Document Type

Article

Publication Date

2015

Publication Citation

48 U.C. Davis Law Review 1769 (2015)

Abstract

One of the boundaries that U.S. courts must observe as they adjudicate regulatory disputes is the limit on their own jurisdictional authority -authority that is measured at the level of the particular forum state. Confronting the expansion of U.S. business activity from the local to the national scale during the second half of the twentieth century, courts consciously broadened jurisdictional standards to address the expanded activities of nationwide corporate groups. Today, by contrast, as the economy continues to expand from the national to the transnational scale, the U.S. Supreme Court has begun a retrenchment. In cases decided during the past several years, the Court has both restricted the basis for general jurisdiction over non-resident defendants and articulated a highly localized approach for assessing the availability of specific jurisdiction. This retrenchment opens a gap between the effectiveness of global enterprises in operating within the transnational space and the effectiveness of our courts in regulating their activity.

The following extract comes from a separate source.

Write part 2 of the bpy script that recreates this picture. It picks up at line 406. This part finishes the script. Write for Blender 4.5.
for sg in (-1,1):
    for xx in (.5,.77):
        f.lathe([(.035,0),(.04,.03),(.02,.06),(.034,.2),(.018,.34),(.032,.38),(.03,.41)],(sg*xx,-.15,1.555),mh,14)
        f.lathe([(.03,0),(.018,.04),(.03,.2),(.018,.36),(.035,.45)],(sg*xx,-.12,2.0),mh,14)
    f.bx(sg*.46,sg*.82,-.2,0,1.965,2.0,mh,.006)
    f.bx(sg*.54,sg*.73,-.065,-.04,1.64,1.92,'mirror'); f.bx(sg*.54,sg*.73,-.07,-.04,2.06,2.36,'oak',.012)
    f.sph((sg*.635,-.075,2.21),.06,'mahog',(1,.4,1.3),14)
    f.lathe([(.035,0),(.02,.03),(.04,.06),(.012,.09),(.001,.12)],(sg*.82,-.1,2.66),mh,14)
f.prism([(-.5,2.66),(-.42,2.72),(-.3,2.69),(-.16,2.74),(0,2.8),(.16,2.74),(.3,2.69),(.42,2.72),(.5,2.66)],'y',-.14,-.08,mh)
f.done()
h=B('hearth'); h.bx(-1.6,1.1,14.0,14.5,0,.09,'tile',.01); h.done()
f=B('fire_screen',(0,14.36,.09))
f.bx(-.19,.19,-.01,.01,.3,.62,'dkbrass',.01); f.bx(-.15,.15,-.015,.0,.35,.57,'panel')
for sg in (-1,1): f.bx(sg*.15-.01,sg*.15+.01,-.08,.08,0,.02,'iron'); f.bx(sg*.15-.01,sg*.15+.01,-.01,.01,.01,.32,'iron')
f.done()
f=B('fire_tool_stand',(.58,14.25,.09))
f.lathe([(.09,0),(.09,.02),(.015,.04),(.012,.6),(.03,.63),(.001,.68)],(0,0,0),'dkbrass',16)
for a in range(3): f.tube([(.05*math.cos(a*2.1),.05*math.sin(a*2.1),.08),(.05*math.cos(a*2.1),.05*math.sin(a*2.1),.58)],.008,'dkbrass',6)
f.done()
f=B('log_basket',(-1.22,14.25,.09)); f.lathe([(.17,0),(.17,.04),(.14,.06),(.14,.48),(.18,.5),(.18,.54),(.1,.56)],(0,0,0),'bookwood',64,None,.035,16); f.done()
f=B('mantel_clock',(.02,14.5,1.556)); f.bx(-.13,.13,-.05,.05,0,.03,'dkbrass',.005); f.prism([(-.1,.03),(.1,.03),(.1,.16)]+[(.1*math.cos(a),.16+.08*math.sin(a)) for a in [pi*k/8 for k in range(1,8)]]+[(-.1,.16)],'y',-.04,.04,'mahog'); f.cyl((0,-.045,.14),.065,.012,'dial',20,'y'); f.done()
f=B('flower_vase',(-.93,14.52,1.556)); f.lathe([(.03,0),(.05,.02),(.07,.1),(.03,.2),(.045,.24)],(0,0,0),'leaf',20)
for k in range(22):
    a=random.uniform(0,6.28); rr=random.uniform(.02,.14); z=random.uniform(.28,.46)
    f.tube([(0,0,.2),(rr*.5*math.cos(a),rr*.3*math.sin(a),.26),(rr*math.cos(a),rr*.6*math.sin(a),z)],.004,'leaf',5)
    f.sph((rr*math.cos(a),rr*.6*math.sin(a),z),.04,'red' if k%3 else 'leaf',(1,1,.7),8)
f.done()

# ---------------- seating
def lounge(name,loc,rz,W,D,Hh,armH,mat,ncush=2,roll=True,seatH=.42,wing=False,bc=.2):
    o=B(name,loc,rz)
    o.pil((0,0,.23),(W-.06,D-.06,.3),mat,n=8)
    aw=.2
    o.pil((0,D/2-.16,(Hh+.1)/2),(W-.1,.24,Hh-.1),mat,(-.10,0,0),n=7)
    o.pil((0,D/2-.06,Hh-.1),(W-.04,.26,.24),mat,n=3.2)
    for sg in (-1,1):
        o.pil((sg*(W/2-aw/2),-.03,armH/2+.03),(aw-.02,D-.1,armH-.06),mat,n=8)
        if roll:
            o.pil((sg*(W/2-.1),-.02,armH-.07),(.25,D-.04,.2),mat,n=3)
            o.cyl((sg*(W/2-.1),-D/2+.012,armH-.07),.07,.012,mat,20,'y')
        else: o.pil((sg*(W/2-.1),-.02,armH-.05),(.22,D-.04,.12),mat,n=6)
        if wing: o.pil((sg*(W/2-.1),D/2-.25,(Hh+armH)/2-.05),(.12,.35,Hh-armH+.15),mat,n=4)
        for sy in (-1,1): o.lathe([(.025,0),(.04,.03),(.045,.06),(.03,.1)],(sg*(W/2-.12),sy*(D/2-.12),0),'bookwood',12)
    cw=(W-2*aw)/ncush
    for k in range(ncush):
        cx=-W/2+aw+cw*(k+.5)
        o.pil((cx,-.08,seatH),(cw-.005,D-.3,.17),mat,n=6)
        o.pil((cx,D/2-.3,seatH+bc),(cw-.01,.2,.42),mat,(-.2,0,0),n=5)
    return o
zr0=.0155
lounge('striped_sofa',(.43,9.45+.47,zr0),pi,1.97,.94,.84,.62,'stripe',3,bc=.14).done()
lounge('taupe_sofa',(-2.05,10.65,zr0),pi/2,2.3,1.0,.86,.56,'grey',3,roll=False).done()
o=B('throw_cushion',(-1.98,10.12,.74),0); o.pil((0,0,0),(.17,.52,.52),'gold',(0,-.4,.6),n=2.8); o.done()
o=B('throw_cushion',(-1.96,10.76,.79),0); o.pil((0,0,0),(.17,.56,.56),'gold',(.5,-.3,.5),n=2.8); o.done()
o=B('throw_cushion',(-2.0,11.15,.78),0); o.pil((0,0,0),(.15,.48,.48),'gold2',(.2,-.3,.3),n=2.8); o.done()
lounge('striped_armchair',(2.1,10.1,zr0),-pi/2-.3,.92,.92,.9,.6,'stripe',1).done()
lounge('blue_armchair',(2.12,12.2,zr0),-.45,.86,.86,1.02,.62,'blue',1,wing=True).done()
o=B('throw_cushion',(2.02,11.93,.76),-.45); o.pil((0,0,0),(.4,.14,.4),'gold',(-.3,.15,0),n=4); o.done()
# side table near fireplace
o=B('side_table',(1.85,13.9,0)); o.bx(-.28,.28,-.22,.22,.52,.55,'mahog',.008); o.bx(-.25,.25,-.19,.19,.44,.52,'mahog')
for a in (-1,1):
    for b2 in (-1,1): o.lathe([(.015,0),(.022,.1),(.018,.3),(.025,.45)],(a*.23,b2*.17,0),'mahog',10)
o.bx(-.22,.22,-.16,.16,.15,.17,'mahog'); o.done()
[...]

This Article investigates whether enterprise theory can provide a way to fill that gap. In general, jurisdictional analysis follows an entity approach: personal jurisdiction over a particular company within a corporate enterprise must be predicated on that company's own contacts with the forum. Even the exceptions that courts have developed to this rule -for instance, using agency principles to attribute the contacts of one company to another, or using alter-ego principles to collapse the boundary between two companies -fit within the entity theory framework. Under an enterprise approach, by contrast, where the components of a group constitute a unitary business that operates as an integrated enterprise, the jurisdictional analysis would under certain circumstances take into account the forum contacts of the entire group.

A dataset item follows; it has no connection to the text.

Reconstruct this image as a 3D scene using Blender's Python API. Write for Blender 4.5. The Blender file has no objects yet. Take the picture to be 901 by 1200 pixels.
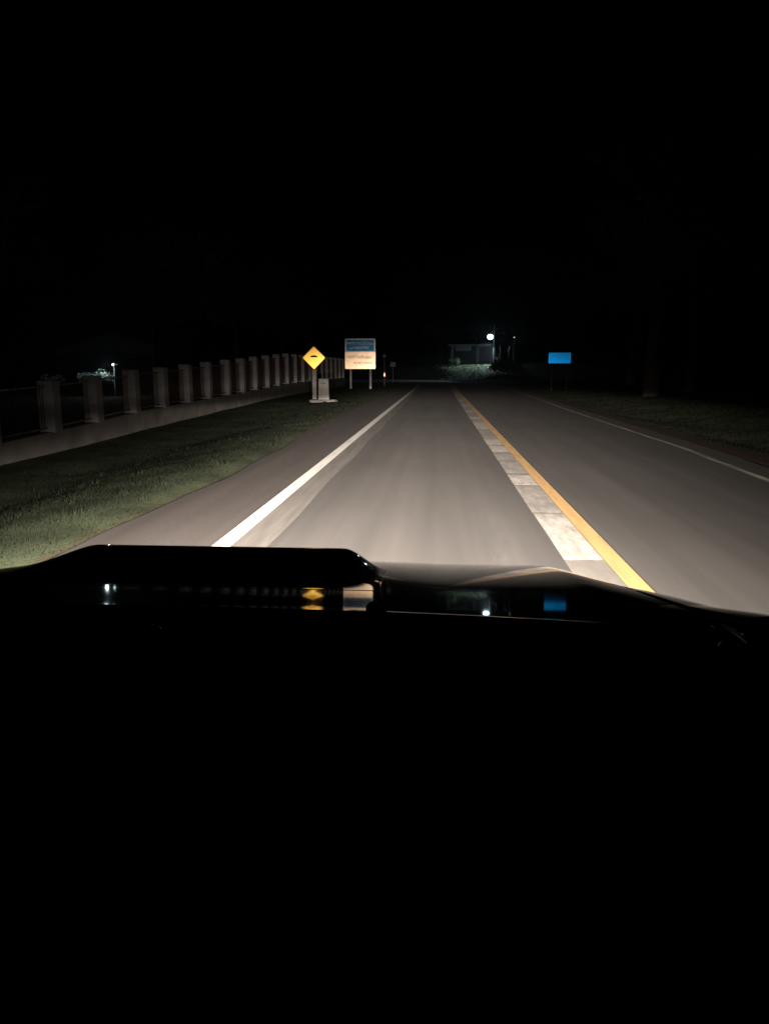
import bpy, bmesh, math, random
import numpy as np
from mathutils import Vector, Matrix, noise
rnd = random.Random(7)
S = bpy.context.scene
COL = S.collection
D2R = math.radians

# ------------------------------------------------------------------ camera
EYE = 1.55
cam = bpy.data.cameras.new("camera")
cam.sensor_fit = 'VERTICAL'; cam.sensor_height = 36.0; cam.lens = 27.05
cam.clip_start = 0.02; cam.clip_end = 3000
co = bpy.data.objects.new("camera", cam); COL.objects.link(co)
co.location = (0, 0, EYE)
co.rotation_euler = (D2R(90 - 10.457), 0, D2R(3.90))
S.camera = co

# ------------------------------------------------------------------ night sky
w = bpy.data.worlds.new("World"); S.world = w; w.use_nodes = True
nt = w.node_tree; nt.nodes.clear()
sky = nt.nodes.new('ShaderNodeTexSky'); sky.sky_type = 'NISHITA'; sky.sun_disc = False
sky.sun_elevation = D2R(-9); sky.sun_rotation = D2R(200)
bg = nt.nodes.new('ShaderNodeBackground'); bg.inputs[1].default_value = 0.02
ow = nt.nodes.new('ShaderNodeOutputWorld')
nt.links.new(sky.outputs[0], bg.inputs[0]); nt.links.new(bg.outputs[0], ow.inputs[0])
S.view_settings.view_transform = 'Standard'; S.view_settings.look = 'None'
S.view_settings.exposure = 0.0; S.view_settings.gamma = 1.0
S.cycles.use_denoising = True
S.cycles.sample_clamp_indirect = 4.0
S.cycles.max_bounces = 6

# ------------------------------------------------------------------ the car's head lamps (real beam pattern)
CARX = -0.42
BEAM = 23500.0
def head_lamp(name, x):
    l = bpy.data.lights.new(name, 'SPOT')
    l.energy = BEAM; l.color = (1.0, 0.865, 0.75)
    l.spot_size = D2R(150); l.spot_blend = 0.3; l.shadow_soft_size = 0.05
    l.use_nodes = True
    t = l.node_tree; N = t.nodes; L = t.links; N.clear()
    out = N.new('ShaderNodeOutputLight'); em = N.new('ShaderNodeEmission')
    L.new(em.outputs[0], out.inputs[0])
    g = N.new('ShaderNodeNewGeometry'); sp = N.new('ShaderNodeSeparateXYZ')
    L.new(g.outputs['Incoming'], sp.inputs[0])
    def m(op, a, b=None, c=None):
        n = N.new('ShaderNodeMath'); n.operation = op
        for i, v in enumerate((a, b, c)):
            if v is None: continue
            if isinstance(v, (int, float)): n.inputs[i].default_value = v
            else: L.new(v, n.inputs[i])
        return n.outputs[0]
    # direction of travel = vector from the lamp to the lit point
    dx = m('MULTIPLY', sp.outputs[0], SGN); dy = m('MULTIPLY', sp.outputs[1], SGN); dz = m('MULTIPLY', sp.outputs[2], SGN)
    el = m('MULTIPLY', m('ARCSINE', dz), 57.2958)
    az = m('ADD', m('MULTIPLY', m('ARCTAN2', dx, dy), 57.2958), 1.5)
    below = m('MAXIMUM', m('MULTIPLY', el, -1), 0.0)
    above = m('ABSOLUTE', el)
    aaz = m('ABSOLUTE', az)
    i_low = m('MULTIPLY', m('POWER', m('ADD', below, 1.20), -1.95), 57.0)
    dip = m('ADD', 0.92, m('MULTIPLY', m('MINIMUM', m('MAXIMUM', m('DIVIDE', m('SUBTRACT', -3.0, az), 3.0), 0.0), 1.0), 0.48))
    cut = m('DIVIDE', 1.0, m('ADD', 1.0, m('EXPONENT', m('DIVIDE', m('ADD', el, dip), 0.14))))
    left_w = m('ADD', 8.0, m('MULTIPLY', m('MULTIPLY', below, below), 0.42))
    right_w = m('ADD', 10.0, m('MULTIPLY', below, 2.3))
    is_r = m('GREATER_THAN', az, 0.0)
    width = m('ADD', m('MULTIPLY', right_w, is_r), m('MULTIPLY', left_w, m('SUBTRACT', 1.0, is_r)))
    side = m('EXPONENT', m('MULTIPLY', m('POWER', m('DIVIDE', aaz, width), 1.8), -1.0))
    main = m('MULTIPLY', m('MULTIPLY', i_low, cut), side)
    stray = m('ADD', m('MULTIPLY', m('EXPONENT', m('MULTIPLY', m('POWER', m('DIVIDE', above, 2.4), 2.0), -1.0)), 0.40), m('MULTIPLY', m('EXPONENT', m('DIVIDE', above, -0.65)), 0.72))
    sside = m('ADD', m('EXPONENT', m('MULTIPLY', m('POWER', m('DIVIDE', aaz, 9.5), 1.7), -1.0)), 0.006)
    L.new(m('ADD', main, m('MULTIPLY', stray, sside)), em.inputs[1])
    o = bpy.data.objects.new(name, l); COL.objects.link(o)
    o.location = (x, 2.66, 0.86)
    o.rotation_euler = (D2R(89), 0, 0)
    return o
SGN = 1.0
lampL = head_lamp("headlight_beam", CARX - 0.68)
lampR = head_lamp("headlight_beam", CARX + 0.68)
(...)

Exactly how an enterprise-jurisdiction standard would operate remains unclear. Some gestures toward enterprise analysis can be seen in the case law, but they are typically under-explained and often confuse that analysis with more traditional entity-based approaches to jurisdictional attribution (an area that is itself widely viewed as a mess). Moreover, enterprise theory in general has been much criticized for its complexity and indeterminacy. At this point, then, many more questions have been raised than answered. Can certain enterprises - whether held together by ownership ties or other linkages -fairly be characterized as "unified," and using what criteria? Are there circumstances under which the objectives underlying jurisdictional law would be better served by an approach considering enterprise-wide contacts? Would such an approach be consistent with the due process analysis articulated in the recent Supreme Court jurisprudence?

The goal of this Article is to address these questions through an investigation of litigation involving the Big Four accounting firms. These enterprises, which operate as integrated multinational service providers but constitute networks of independently-owned offices, provide a useful case study that: (1) assesses the feasibility of making accurate and predictable determinations that particular enterprises are unified; and (2) illuminates the vagaries of current jurisdictional analysis relating to multinational enterprises. Through this study, the Article lends much needed specificity to the analysis of enterprise jurisdiction and the consideration of its prospects.